Olive Films offers several repertory releases. In Irving Pichel’s 1948 film The Miracle Of The Bells, Fred MacMurray returns the dead body of his beloved (Alida Valli) to the coal-mining community where she grew up; Frank Sinatra co-stars as the local priest who helps him secure her burial. John Wayne leads a Dust Bowl town to greener pastures, while romancing Nazi-fleeing refugee Sigrid Gurie, in Bernard Vorhaus’ Three Faces West. And Olive’s Hal Hartley collection grows with the indie maverick’s debut feature, The Unbelievable Truth, and a DVD two-pack of 1998’s The Book Of Life and 2005’s The Girl From Monday.

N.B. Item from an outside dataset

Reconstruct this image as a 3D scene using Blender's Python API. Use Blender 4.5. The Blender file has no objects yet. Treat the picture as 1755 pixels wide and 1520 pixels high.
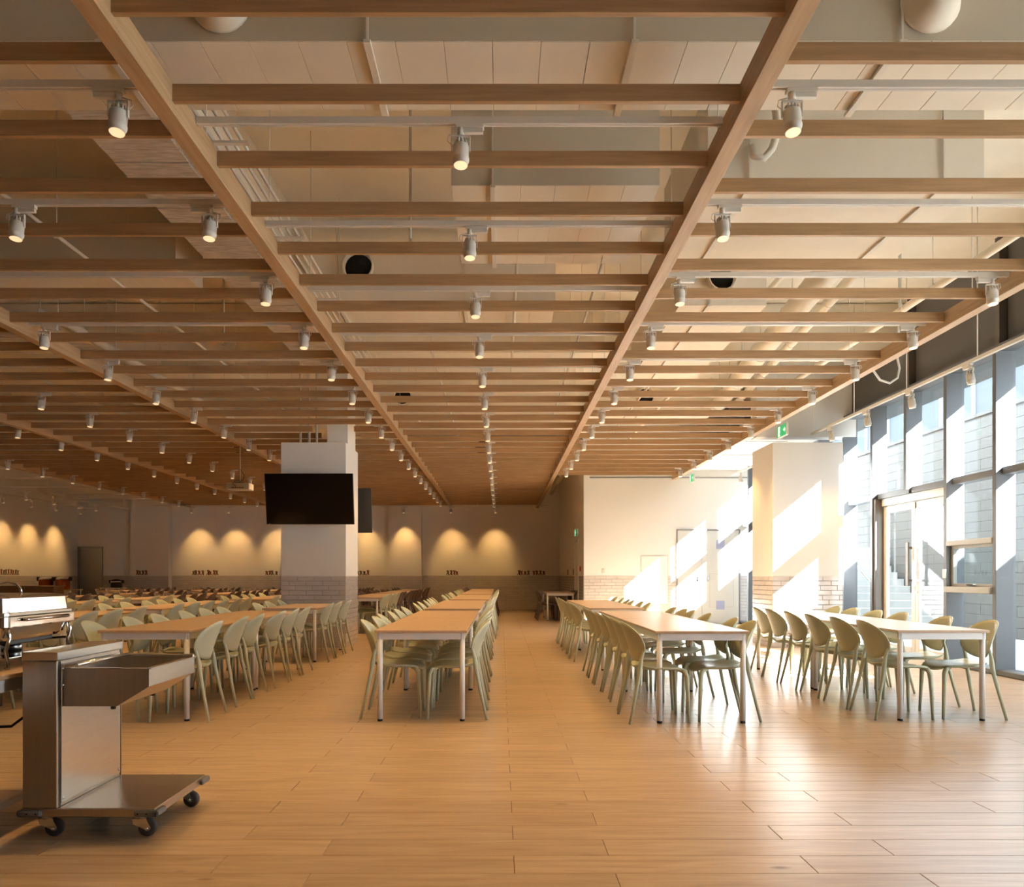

On the contemporary film front, Matrix creators The Wachowskis join forces with Run Lola Run director Tom Tykwer for the profoundly silly, millennium-hopping Cloud Atlas (Warner Bros.). Texas Chainsaw 3D (Lions Gate)—an awful direct sequel to the granddaddy of all backwoods horror movies—comes to home-media formats with and without its third dimension. Roman Coppola’s A Glimpse Inside The Mind Of Charles Swan III (Lions Gate) features Charlie Sheen as the titular Los Angeles hotshot, while Lifetime howler Liz & Dick (Entertainment One, DVD only) improbably casts Lindsay Lohan as Elizabeth Taylor.